The announcement last week that Mr. Vale de Almeida — until recently the
closest aide to José Manuel Barroso, president of the European
Commission — will take up the job of E.U. representative in Washington
was seen by some as a pre-emptive strike by the commission.

In the meantime, Ms. Ashton has been operating with a skeleton team. The
speed and visibility of the Union’s response to the earthquake in Haiti
was criticized publicly by France’s Europe minister, Pierre Lellouche.
At one press conference, Ms. Ashton; the Spanish foreign minister,
Miguel Ángel Moratinos; and the former European commissioner for
development, Karel De Gucht, contradicted one another’s figures on how
much the Union was spending in Haiti.

Meanwhile, Mr. Van Rompuy has been trying to mark out economic policy,
traditionally a preserve of the commission, as his main priority. That
has caused tension with Mr. Barroso.

Mr. Van Rompuy is also now arguing for a seat on the Group of 20, in
addition to Mr. Barroso’s G-20 seat, even though the United States
believes that Europeans are overrepresented.

“You always have that kind of gray zone where people have to lean to
know where their limits are,” a European diplomat said, speaking on
condition of anonymity because of the sensitivity of the subject.

At the same time, the new powers of the European Parliament look certain
to complicate the making of decisions on the international stage.
Earlier this month, Washington was rebuffed by the Parliament, which —
emboldened by its new Lisbon Treaty powers — voted down the so-called
Swift agreement allowing the United States access to information on bank
transfers.

Under Lisbon, the deputies will have the power to reject trade deals and
have a powerful say on agriculture legislation. Mr. Missiroli said that
the Parliament was growing into a role similar to that of Congress in
the United States.

Supporters of the treaty argue that it was never going to deliver
instant results. “It is difficult,” said Charles Grant, director of the
Center for European Reform, “to write off what has not been built,”
referring the new European diplomatic corps.

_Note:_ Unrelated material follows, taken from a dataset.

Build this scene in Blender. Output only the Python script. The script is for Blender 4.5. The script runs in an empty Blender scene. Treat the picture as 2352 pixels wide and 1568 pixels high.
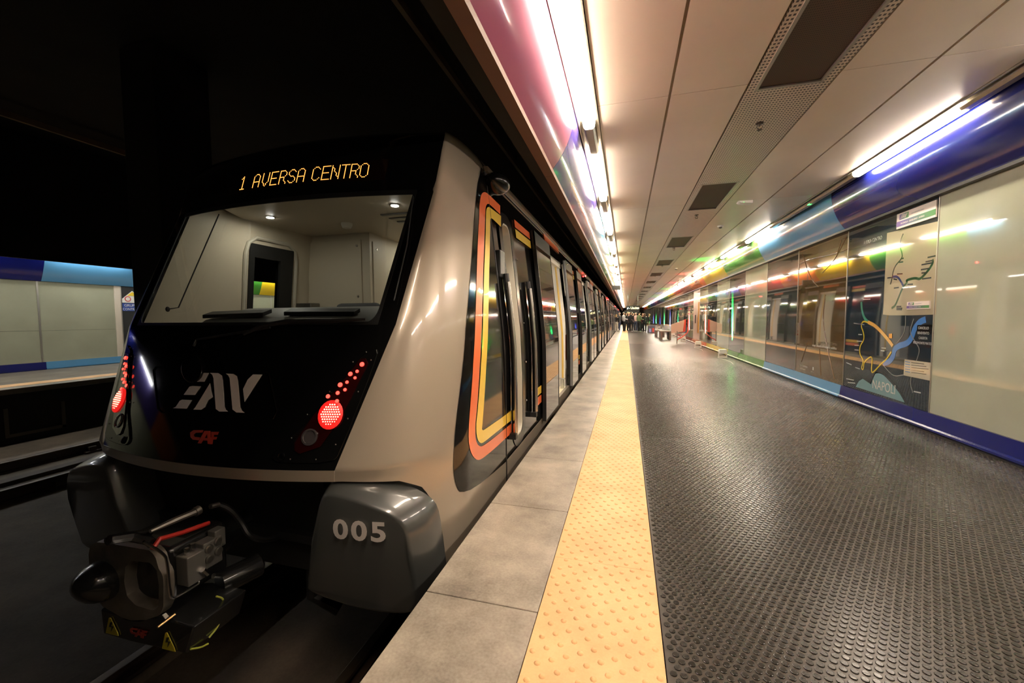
import bpy, math, random
from mathutils import Vector, Matrix
random.seed(7)
sc = bpy.context.scene
COL = sc.collection
# ------------------------------------------------------------------ camera
AX = [(0.96278, 0.00844693, -0.27015427), (0.27019026, -0.05671933, 0.96113482), (-0.00720433, -0.99835443, -0.05689051)]
FPX = 932.0; CX, CY = 1176.0, 784.0
EYE = (0.0, 0.0, 1.3)
cam = bpy.data.cameras.new('camera'); co = bpy.data.objects.new('camera', cam); COL.objects.link(co)
cam.sensor_width = 36.0; cam.lens = 36.0*FPX/2352.0; cam.clip_start = .05; cam.clip_end = 400
m = Matrix(((AX[0][0], -AX[0][1], -AX[0][2], 0), (AX[1][0], -AX[1][1], -AX[1][2], 0), (AX[2][0], -AX[2][1], -AX[2][2], EYE[2]), (0, 0, 0, 1)))
co.matrix_world = m
sc.camera = co
# ------------------------------------------------------------------ world, exposure
w = bpy.data.worlds.new('world'); sc.world = w; w.use_nodes = True
w.node_tree.nodes['Background'].inputs[0].default_value = (.001, .001, .001, 1)
w.node_tree.nodes['Background'].inputs[1].default_value = 0.3
sc.view_settings.view_transform = 'Standard'; sc.view_settings.look = 'None'
sc.view_settings.gamma = 1; sc.view_settings.use_curve_mapping = False
sc.view_settings.exposure = 0.0
TUBE = 72.0          # strength of the fluorescent diffusers
TUBE_COL = (1.0, .84, .66)
FARTUBE = 30.0

def ray(px, py):
    v = (px-CX, py-CY, FPX)
    return [sum(a[i]*v[i] for i in range(3)) for a in AX]
def P(px, py, x=None, y=None, z=None):
    """a measured point of the station: where the sight line of the photo meets the plane x=, y= or z="""
    d = ray(px, py)
    if x is not None: t = (x-EYE[0])/d[0]
    elif y is not None: t = (y-EYE[1])/d[1]
    else: t = (z-EYE[2])/d[2]
    return tuple(EYE[i]+d[i]*t for i in range(3))

# ------------------------------------------------------------------ materials
MC = {}
def mat(name, col=(.5, .5, .5), rough=.5, metal=0, coat=0, emit=None, es=0, var=0, vscale=8, bump=0, bscale=60, ior=1.5, trans=0, spec=.5, crough=.03, detail=4, rvar=0):
    if name in MC: return MC[name]
    M = bpy.data.materials.new(name); M.use_nodes = True
    nt = M.node_tree; b = nt.nodes['Principled BSDF']
    I = b.inputs
    I['Base Color'].default_value = (*col, 1); I['Roughness'].default_value = rough; I['Metallic'].default_value = metal
    I['IOR'].default_value = ior; I['Transmission Weight'].default_value = trans; I['Specular IOR Level'].default_value = spec
    I['Coat Weight'].default_value = coat; I['Coat Roughness'].default_value = crough
    if emit: I['Emission Color'].default_value = (*emit, 1); I['Emission Strength'].default_value = es
    tc = None
    if var or bump or rvar:
        tc = nt.nodes.new('ShaderNodeTexCoord')
    if var or rvar:
        n = nt.nodes.new('ShaderNodeTexNoise'); n.inputs['Scale'].default_value = vscale; n.inputs['Detail'].default_value = detail
        nt.links.new(tc.outputs['Object'], n.inputs['Vector'])
        if var:
            r = nt.nodes.new('ShaderNodeMapRange'); r.inputs[1].default_value = .3; r.inputs[2].default_value = .7
            r.inputs[3].default_value = 1-var; r.inputs[4].default_value = 1+var
            nt.links.new(n.outputs[0], r.inputs[0])
            mx = nt.nodes.new('ShaderNodeVectorMath'); mx.operation = 'SCALE'; mx.inputs[0].default_value = col
            nt.links.new(r.outputs[0], mx.inputs['Scale']); nt.links.new(mx.outputs[0], I['Base Color'])
        if rvar:
            r2 = nt.nodes.new('ShaderNodeMapRange'); r2.inputs[1].default_value = .3; r2.inputs[2].default_value = .7
            r2.inputs[3].default_value = max(0.02, rough-rvar); r2.inputs[4].default_value = rough+rvar
            nt.links.new(n.outputs[0], r2.inputs[0]); nt.links.new(r2.outputs[0], I['Roughness'])
    if bump:
        n2 = nt.nodes.new('ShaderNodeTexNoise'); n2.inputs['Scale'].default_value = bscale; n2.inputs['Detail'].default_value = 3
        nt.links.new(tc.outputs['Object'], n2.inputs['Vector'])
        bp = nt.nodes.new('ShaderNodeBump'); bp.inputs['Strength'].default_value = bump; bp.inputs['Distance'].default_value = .002
        nt.links.new(n2.outputs[0], bp.inputs['Height']); nt.links.new(bp.outputs[0], I['Normal'])
    MC[name] = M
    return M
def glass(name, tint=(1, 1, 1), refl=1.0, rough=.01):
    """thin pane: clear straight through, mirror by fresnel"""
    if name in MC: return MC[name]
    M = bpy.data.materials.new(name); M.use_nodes = True; nt = M.node_tree
    nt.nodes.remove(nt.nodes['Principled BSDF'])
    o = nt.nodes['Material Output']; t = nt.nodes.new('ShaderNodeBsdfTransparent'); g = nt.nodes.new('ShaderNodeBsdfGlossy')
    lw = nt.nodes.new('ShaderNodeLayerWeight'); lw.inputs[0].default_value = .5
    pw = nt.nodes.new('ShaderNodeMath'); pw.operation = 'POWER'; pw.inputs[1].default_value = 5; nt.links.new(lw.outputs['Facing'], pw.inputs[0])
    f = nt.nodes.new('ShaderNodeMath'); f.operation = 'MULTIPLY_ADD'; f.inputs[1].default_value = .96; f.inputs[2].default_value = .04; nt.links.new(pw.outputs[0], f.inputs[0])
    mx = nt.nodes.new('ShaderNodeMixShader')
    t.inputs[0].default_value = (*tint, 1); g.inputs['Roughness'].default_value = rough; g.inputs[0].default_value = (refl, refl, refl, 1)
    nt.links.new(f.outputs[0], mx.inputs[0]); nt.links.new(t.outputs[0], mx.inputs[1]); nt.links.new(g.outputs[0], mx.inputs[2]); nt.links.new(mx.outputs[0], o.inputs[0])
    MC[name] = M; return M
def emis(name, col, s, base=(.8, .8, .8)):
    if name in MC: return MC[name]
    return mat(name, base, .4, emit=col, es=s)
def dirty(name, c1, c2, scale=1.6, rough=.4, bump=.25, rvar=.12):
    """stained mineral surface: two noises mixed into the colour, fine grain"""
    if name in MC: return MC[name]
    M = mat(name, c1, rough); nt = M.node_tree; b = nt.nodes['Principled BSDF']
    tc = nt.nodes.new('ShaderNodeTexCoord')
    n = nt.nodes.new('ShaderNodeTexNoise'); n.inputs['Scale'].default_value = scale; n.inputs['Detail'].default_value = 8; n.inputs['Roughness'].default_value = .65
    n2 = nt.nodes.new('ShaderNodeTexNoise'); n2.inputs['Scale'].default_value = scale*38; n2.inputs['Detail'].default_value = 4
    mx = nt.nodes.new('ShaderNodeMix'); mx.data_type = 'RGBA'
    mx.inputs[6].default_value = (*c1, 1); mx.inputs[7].default_value = (*c2, 1)
    r = nt.nodes.new('ShaderNodeMapRange'); r.inputs[1].default_value = .35; r.inputs[2].default_value = .68
    a = nt.nodes.new('ShaderNodeMath'); a.operation = 'MULTIPLY_ADD'; a.inputs[1].default_value = .25; a.inputs[2].default_value = -.12
    a2 = nt.nodes.new('ShaderNodeMath'); a2.operation = 'ADD'
    for q in (n, n2): nt.links.new(tc.outputs['Object'], q.inputs['Vector'])
    nt.links.new(n2.outputs[0], a.inputs[0]); nt.links.new(n.outputs[0], a2.inputs[0]); nt.links.new(a.outputs[0], a2.inputs[1])
    nt.links.new(a2.outputs[0], r.inputs[0]); nt.links.new(r.outputs[0], mx.inputs[0]); nt.links.new(mx.outputs[2], b.inputs['Base Color'])
    r2 = nt.nodes.new('ShaderNodeMapRange'); r2.inputs[3].default_value = max(.05, rough-rvar); r2.inputs[4].default_value = rough+rvar
    nt.links.new(n.outputs[0], r2.inputs[0]); nt.links.new(r2.outputs[0], b.inputs['Roughness'])
    bp = nt.nodes.new('ShaderNodeBump'); bp.inputs['Strength'].default_value = bump; bp.inputs['Distance'].default_value = .002
    nt.links.new(n2.outputs[0], bp.inputs['Height']); nt.links.new(bp.outputs[0], b.inputs['Normal'])
    return M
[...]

“Turf wars are a characteristic of bureaucracies since 10,000 years
B.C.,” he said. “Bureaucracies fight other bureaucracies. Everyone knew
this would happen.”

The consensus is that it will take anything from one to five years for
the system to start delivering.

“It may be that we will have to sing a requiem of broken hopes in two
years’ time,” Mr. Klau said, “but it is certainly too early now.”